Input

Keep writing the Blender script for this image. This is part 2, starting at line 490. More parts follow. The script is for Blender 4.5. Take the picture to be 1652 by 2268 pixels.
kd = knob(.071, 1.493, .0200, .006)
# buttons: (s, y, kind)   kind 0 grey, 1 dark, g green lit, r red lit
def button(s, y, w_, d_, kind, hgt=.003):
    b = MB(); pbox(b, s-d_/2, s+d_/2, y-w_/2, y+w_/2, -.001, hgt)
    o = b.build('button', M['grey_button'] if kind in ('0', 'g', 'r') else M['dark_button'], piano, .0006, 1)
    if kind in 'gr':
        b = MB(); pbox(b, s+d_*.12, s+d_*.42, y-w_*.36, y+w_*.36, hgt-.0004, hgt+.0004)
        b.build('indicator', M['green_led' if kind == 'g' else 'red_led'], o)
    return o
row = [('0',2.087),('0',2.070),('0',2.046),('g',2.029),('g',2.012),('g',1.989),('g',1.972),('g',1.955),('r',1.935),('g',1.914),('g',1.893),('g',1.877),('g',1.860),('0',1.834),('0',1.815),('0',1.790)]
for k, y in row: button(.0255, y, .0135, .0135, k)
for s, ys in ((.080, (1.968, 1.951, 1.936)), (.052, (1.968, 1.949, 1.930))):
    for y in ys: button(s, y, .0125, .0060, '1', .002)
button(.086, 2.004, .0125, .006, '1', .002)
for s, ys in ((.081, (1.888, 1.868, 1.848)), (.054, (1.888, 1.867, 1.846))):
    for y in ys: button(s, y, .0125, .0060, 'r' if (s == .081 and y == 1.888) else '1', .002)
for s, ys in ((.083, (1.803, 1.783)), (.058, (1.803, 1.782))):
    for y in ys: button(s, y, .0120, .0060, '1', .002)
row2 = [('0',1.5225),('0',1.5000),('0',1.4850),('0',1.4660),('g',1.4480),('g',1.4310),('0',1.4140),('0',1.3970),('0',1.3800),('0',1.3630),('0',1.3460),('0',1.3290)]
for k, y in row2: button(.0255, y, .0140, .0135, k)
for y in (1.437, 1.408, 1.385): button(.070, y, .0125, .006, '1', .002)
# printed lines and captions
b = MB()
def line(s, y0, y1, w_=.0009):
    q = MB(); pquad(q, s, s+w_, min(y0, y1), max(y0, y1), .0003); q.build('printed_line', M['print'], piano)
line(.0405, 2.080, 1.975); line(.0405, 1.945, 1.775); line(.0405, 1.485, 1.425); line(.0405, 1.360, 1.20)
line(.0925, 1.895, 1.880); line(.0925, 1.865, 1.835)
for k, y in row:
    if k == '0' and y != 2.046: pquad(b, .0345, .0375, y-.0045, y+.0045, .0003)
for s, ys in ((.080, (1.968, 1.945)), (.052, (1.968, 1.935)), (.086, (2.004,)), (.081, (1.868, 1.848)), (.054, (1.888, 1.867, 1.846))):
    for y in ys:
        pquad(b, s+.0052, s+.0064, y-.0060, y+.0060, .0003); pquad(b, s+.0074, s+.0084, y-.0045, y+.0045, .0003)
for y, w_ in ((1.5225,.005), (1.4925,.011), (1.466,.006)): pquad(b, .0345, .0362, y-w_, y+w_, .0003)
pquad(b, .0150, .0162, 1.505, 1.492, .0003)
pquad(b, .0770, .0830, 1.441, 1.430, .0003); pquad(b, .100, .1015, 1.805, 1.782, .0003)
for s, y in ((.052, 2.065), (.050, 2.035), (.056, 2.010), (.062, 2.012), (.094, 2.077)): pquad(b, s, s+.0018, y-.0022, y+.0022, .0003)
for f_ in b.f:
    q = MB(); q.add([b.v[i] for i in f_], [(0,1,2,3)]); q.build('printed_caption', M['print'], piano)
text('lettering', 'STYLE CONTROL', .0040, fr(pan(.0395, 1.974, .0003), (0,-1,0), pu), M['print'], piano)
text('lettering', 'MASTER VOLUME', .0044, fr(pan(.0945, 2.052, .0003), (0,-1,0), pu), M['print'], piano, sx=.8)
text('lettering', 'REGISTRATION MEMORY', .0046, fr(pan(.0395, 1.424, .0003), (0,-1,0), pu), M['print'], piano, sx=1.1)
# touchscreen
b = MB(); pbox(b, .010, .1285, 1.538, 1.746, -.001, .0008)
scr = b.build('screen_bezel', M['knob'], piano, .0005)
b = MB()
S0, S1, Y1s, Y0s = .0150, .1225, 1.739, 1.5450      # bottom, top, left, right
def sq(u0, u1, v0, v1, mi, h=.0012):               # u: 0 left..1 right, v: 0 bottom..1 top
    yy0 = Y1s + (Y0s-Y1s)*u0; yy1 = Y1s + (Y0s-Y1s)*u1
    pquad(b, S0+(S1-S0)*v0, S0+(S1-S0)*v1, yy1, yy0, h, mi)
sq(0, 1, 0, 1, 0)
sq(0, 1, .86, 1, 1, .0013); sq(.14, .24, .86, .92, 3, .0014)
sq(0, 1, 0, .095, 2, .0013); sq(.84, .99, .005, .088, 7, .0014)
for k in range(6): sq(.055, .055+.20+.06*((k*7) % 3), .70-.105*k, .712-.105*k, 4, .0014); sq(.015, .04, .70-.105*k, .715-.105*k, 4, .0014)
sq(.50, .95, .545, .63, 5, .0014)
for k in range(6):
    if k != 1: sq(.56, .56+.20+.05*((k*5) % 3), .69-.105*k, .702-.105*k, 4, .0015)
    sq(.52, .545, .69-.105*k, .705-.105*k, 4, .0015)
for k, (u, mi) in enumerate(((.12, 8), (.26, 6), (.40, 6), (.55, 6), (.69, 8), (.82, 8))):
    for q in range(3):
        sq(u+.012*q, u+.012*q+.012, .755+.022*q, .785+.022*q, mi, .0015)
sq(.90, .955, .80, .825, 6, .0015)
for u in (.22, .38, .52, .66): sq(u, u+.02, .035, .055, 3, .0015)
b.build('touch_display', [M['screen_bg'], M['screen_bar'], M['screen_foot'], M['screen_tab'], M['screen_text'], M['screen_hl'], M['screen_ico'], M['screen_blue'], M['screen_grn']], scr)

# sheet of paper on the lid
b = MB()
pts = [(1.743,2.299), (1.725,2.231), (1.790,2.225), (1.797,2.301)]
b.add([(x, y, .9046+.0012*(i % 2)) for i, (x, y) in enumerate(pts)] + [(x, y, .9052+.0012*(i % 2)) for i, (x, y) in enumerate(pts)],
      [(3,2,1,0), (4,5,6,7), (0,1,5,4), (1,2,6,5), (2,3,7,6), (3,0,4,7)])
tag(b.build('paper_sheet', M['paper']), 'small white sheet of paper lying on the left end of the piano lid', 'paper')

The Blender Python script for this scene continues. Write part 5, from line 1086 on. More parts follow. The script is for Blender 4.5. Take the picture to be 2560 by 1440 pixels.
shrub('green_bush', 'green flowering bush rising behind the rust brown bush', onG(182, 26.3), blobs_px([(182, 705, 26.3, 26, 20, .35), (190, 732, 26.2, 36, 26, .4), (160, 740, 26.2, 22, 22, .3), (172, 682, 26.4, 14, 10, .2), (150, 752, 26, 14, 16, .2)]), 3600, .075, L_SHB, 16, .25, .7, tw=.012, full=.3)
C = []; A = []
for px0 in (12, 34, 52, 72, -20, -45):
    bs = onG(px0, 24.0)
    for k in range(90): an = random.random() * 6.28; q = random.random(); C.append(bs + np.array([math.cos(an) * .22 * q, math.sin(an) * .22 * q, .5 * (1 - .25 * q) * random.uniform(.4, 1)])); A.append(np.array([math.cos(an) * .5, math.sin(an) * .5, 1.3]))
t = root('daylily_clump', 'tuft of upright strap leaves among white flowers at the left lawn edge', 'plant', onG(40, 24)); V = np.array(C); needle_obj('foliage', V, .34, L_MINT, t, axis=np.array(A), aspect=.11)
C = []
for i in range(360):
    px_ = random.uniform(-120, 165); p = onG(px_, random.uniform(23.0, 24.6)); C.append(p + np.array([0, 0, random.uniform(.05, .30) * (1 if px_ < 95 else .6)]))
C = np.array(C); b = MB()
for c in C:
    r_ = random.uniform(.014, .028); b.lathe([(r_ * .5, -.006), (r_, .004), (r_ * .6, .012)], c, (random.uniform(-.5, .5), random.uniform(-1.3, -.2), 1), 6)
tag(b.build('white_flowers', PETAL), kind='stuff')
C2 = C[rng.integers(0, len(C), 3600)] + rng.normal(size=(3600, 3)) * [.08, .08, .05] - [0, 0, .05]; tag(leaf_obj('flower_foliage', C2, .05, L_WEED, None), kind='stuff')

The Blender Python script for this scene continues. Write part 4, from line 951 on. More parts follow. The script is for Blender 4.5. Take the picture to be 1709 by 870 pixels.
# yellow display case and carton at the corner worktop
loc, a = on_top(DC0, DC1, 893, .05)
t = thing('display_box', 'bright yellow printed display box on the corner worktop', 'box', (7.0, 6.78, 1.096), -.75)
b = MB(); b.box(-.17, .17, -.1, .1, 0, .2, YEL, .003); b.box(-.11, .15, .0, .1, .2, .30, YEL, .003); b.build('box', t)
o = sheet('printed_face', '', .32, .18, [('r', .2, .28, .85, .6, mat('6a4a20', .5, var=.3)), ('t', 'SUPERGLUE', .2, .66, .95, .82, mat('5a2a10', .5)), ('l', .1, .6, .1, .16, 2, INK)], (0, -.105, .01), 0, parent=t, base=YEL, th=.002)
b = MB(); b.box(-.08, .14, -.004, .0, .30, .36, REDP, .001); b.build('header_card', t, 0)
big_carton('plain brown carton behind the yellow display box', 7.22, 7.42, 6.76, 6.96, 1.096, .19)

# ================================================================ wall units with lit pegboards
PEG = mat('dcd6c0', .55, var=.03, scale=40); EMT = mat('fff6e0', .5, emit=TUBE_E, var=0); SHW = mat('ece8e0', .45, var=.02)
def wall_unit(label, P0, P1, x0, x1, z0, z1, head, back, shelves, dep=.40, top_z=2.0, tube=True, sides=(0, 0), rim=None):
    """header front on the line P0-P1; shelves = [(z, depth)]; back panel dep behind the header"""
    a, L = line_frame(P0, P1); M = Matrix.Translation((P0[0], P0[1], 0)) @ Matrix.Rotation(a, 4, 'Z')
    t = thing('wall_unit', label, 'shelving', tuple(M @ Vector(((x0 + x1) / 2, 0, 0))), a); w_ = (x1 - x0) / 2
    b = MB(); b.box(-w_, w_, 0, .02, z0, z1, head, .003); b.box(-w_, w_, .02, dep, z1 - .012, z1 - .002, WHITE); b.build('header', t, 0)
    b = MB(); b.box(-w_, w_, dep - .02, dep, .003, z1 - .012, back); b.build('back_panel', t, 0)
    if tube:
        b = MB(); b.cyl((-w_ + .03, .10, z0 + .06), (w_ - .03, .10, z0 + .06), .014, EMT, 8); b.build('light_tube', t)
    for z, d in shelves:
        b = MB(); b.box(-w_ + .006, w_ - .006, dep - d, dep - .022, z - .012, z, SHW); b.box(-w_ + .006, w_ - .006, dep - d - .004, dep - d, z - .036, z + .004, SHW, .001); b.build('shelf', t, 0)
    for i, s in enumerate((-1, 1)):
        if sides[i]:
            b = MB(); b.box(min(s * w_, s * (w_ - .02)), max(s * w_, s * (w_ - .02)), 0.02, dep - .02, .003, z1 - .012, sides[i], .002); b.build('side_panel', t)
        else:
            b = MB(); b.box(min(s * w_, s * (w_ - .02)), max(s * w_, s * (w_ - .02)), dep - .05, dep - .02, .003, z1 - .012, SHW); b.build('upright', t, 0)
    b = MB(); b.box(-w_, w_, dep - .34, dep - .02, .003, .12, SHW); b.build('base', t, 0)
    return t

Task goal
Copy out each line of the material that holds the word "script".

Task answer
Keep writing the Blender script for this image. This is part 2, starting at line 490. More parts follow. The script is for Blender 4.5. Take the picture to be 1652 by 2268 pixels.
The Blender Python script for this scene continues. Write part 5, from line 1086 on. More parts follow. The script is for Blender 4.5. Take the picture to be 2560 by 1440 pixels.
The Blender Python script for this scene continues. Write part 4, from line 951 on. More parts follow. The script is for Blender 4.5. Take the picture to be 1709 by 870 pixels.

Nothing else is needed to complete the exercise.